— BEGIN DATA LINES —

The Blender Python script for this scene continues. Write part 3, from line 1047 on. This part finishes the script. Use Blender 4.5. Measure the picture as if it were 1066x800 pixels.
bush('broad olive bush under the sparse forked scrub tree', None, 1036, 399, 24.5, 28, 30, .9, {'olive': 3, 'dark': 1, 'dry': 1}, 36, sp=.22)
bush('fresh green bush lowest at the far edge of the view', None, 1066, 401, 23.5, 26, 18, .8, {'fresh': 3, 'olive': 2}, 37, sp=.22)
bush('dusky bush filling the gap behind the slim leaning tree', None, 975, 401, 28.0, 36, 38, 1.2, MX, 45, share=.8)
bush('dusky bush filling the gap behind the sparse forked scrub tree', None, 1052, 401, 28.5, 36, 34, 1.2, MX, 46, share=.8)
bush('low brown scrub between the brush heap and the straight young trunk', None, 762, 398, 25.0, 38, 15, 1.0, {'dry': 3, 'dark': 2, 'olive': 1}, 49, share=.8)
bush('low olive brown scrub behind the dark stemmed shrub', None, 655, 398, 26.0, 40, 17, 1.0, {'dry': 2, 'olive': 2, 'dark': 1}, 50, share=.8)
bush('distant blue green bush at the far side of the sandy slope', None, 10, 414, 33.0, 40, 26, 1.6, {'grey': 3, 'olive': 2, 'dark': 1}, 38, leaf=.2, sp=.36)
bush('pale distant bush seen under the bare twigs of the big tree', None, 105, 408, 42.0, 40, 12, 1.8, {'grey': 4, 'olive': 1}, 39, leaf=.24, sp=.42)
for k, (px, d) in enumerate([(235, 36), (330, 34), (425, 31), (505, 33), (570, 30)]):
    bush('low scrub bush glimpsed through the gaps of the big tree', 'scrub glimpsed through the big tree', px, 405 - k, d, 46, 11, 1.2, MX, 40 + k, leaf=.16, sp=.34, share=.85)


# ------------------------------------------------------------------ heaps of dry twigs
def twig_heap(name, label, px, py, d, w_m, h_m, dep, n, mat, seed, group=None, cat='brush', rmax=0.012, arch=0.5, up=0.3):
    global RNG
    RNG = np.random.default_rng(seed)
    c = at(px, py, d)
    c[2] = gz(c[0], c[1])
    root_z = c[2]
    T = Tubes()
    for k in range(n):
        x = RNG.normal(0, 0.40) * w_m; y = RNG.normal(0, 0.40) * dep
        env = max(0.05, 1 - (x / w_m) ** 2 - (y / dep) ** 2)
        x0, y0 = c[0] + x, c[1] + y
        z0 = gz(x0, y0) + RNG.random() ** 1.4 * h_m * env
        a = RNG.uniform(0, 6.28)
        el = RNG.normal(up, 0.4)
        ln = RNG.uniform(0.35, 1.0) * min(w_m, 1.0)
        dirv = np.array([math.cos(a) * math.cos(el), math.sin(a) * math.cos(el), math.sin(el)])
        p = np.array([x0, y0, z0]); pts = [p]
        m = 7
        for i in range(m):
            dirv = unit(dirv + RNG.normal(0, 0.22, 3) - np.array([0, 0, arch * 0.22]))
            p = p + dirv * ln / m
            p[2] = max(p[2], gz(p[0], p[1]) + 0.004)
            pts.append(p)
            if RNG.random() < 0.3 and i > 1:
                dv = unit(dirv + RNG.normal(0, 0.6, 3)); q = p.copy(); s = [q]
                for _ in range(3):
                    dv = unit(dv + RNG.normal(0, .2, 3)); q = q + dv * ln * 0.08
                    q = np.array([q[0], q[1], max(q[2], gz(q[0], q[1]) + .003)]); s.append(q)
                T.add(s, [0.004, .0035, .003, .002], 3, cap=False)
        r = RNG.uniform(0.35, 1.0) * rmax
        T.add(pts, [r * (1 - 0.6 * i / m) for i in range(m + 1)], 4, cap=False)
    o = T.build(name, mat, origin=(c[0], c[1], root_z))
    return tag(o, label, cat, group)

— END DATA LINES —

WRITTEN INSTRUCTION: Print again each line of the listing above, exactly as it appears.

WRITTEN SOLUTION:
The Blender Python script for this scene continues. Write part 3, from line 1047 on. This part finishes the script. Use Blender 4.5. Measure the picture as if it were 1066x800 pixels.
bush('broad olive bush under the sparse forked scrub tree', None, 1036, 399, 24.5, 28, 30, .9, {'olive': 3, 'dark': 1, 'dry': 1}, 36, sp=.22)
bush('fresh green bush lowest at the far edge of the view', None, 1066, 401, 23.5, 26, 18, .8, {'fresh': 3, 'olive': 2}, 37, sp=.22)
bush('dusky bush filling the gap behind the slim leaning tree', None, 975, 401, 28.0, 36, 38, 1.2, MX, 45, share=.8)
bush('dusky bush filling the gap behind the sparse forked scrub tree', None, 1052, 401, 28.5, 36, 34, 1.2, MX, 46, share=.8)
bush('low brown scrub between the brush heap and the straight young trunk', None, 762, 398, 25.0, 38, 15, 1.0, {'dry': 3, 'dark': 2, 'olive': 1}, 49, share=.8)
bush('low olive brown scrub behind the dark stemmed shrub', None, 655, 398, 26.0, 40, 17, 1.0, {'dry': 2, 'olive': 2, 'dark': 1}, 50, share=.8)
bush('distant blue green bush at the far side of the sandy slope', None, 10, 414, 33.0, 40, 26, 1.6, {'grey': 3, 'olive': 2, 'dark': 1}, 38, leaf=.2, sp=.36)
bush('pale distant bush seen under the bare twigs of the big tree', None, 105, 408, 42.0, 40, 12, 1.8, {'grey': 4, 'olive': 1}, 39, leaf=.24, sp=.42)
for k, (px, d) in enumerate([(235, 36), (330, 34), (425, 31), (505, 33), (570, 30)]):
    bush('low scrub bush glimpsed through the gaps of the big tree', 'scrub glimpsed through the big tree', px, 405 - k, d, 46, 11, 1.2, MX, 40 + k, leaf=.16, sp=.34, share=.85)


# ------------------------------------------------------------------ heaps of dry twigs
def twig_heap(name, label, px, py, d, w_m, h_m, dep, n, mat, seed, group=None, cat='brush', rmax=0.012, arch=0.5, up=0.3):
    global RNG
    RNG = np.random.default_rng(seed)
    c = at(px, py, d)
    c[2] = gz(c[0], c[1])
    root_z = c[2]
    T = Tubes()
    for k in range(n):
        x = RNG.normal(0, 0.40) * w_m; y = RNG.normal(0, 0.40) * dep
        env = max(0.05, 1 - (x / w_m) ** 2 - (y / dep) ** 2)
        x0, y0 = c[0] + x, c[1] + y
        z0 = gz(x0, y0) + RNG.random() ** 1.4 * h_m * env
        a = RNG.uniform(0, 6.28)
        el = RNG.normal(up, 0.4)
        ln = RNG.uniform(0.35, 1.0) * min(w_m, 1.0)
        dirv = np.array([math.cos(a) * math.cos(el), math.sin(a) * math.cos(el), math.sin(el)])
        p = np.array([x0, y0, z0]); pts = [p]
        m = 7
        for i in range(m):
            dirv = unit(dirv + RNG.normal(0, 0.22, 3) - np.array([0, 0, arch * 0.22]))
            p = p + dirv * ln / m
            p[2] = max(p[2], gz(p[0], p[1]) + 0.004)
            pts.append(p)
            if RNG.random() < 0.3 and i > 1:
                dv = unit(dirv + RNG.normal(0, 0.6, 3)); q = p.copy(); s = [q]
                for _ in range(3):
                    dv = unit(dv + RNG.normal(0, .2, 3)); q = q + dv * ln * 0.08
                    q = np.array([q[0], q[1], max(q[2], gz(q[0], q[1]) + .003)]); s.append(q)
                T.add(s, [0.004, .0035, .003, .002], 3, cap=False)
        r = RNG.uniform(0.35, 1.0) * rmax
        T.add(pts, [r * (1 - 0.6 * i / m) for i in range(m + 1)], 4, cap=False)
    o = T.build(name, mat, origin=(c[0], c[1], root_z))
    return tag(o, label, cat, group)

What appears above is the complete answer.